October 02, 2018

Competitors fail to break Jesa’s Dairy’s stranglehold on milk consumers

September 07, 2018 – Busunju based Jesa Dairy continues to maintain its market hegemony despite the emergence of competitors. On supermarket shelves of Kampala, the products of the dairy processor that will mark 25 years in the business next year sell at a premium.

For example at retailer Shoprite’s outlets which offer the lowest price for fresh milk, a litre of Jesa fresh milk retails at UGX 2900. That compares with UGX 2600 charged for a similar quantity of Mega and Milkman fresh milk.

A litre of Brookside owned Fresh Dairy, goes UGX 2800 but only manages to sell if Jesa, Mega and Milkman are out of stock. Or if Fresh Dairy does what it is doing these days – offering a bonus of a 150gm cup of yogurt for each litre a shopper purchases.

When the nominal price for that yogurt is factored in, Fresh Dairy is the cheapest brand of milk at Shoprite outlets with a real cost of just UGX 1200 per litre.

Jesa’s position at the top is down to two major factors – a trusted product and brand neutrality. When the processor first came on the market, the state owned Fresh Dairy was rundown with on and off production. When the state finally sold the company to Sameer Agriculture in the early 2000’s for s symbolic $1, many Ugandans were convinced Sameer was simply a proxy for powerful local interests who were stripping former state enterprises. Also, Sameer failed to  build consumer trust as their milk often went stale even before shoppers got to their homes.

Matters were not helped when in 2014, Sameer sold the company to Brookside in breach of the divestiture agreement under which it took control of the operations.

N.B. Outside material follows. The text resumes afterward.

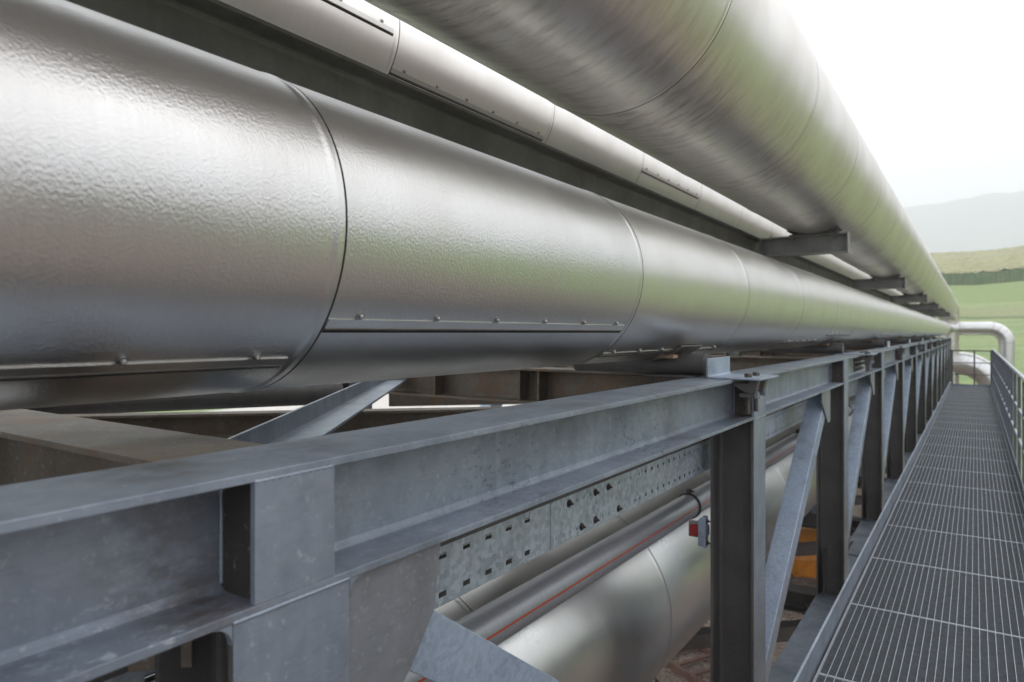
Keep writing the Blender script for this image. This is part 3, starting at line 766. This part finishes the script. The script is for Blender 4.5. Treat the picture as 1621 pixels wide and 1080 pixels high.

Similar political baggage haunts Mega, owned Moses Byaruhanga, President Museveni’s Principal Private Secretary. Although he plays second fiddle to Jesa, Mr. Byaruhanga has largely managed to stave off political bias against his brand by producing good quality milk and keeping the retail price always UGX 300 below Jesa.

The latest victim of political baggage is Milkman, who despite a good product is suffering from goegraphical proximity to the First family. A new market entrant, Milkman located its processing plant  in Rushere, President Museveni’s home village. This has hurt their  performance so much that despite the lowest retail price of UGX 2600 for a litre, sales need to be boosted by a giveaway of a 400ml sachet of yogurt for every two litres bought.

Generally, prices for fresh milk remain high in Uganda because of sector bottlenecks. Daily farm gate production stands at about 7 million litres but only 33pc or 1,840 litres is processed. This includes value added products such condensed milk, yogurt, cooking fats and spreads. None of the 100 processing plants operates on a large scale and they compete mainly for the small market around greater Kampala and exports of condensed and powdered milk to Kenya, Rwanda, the DRC and South Sudan.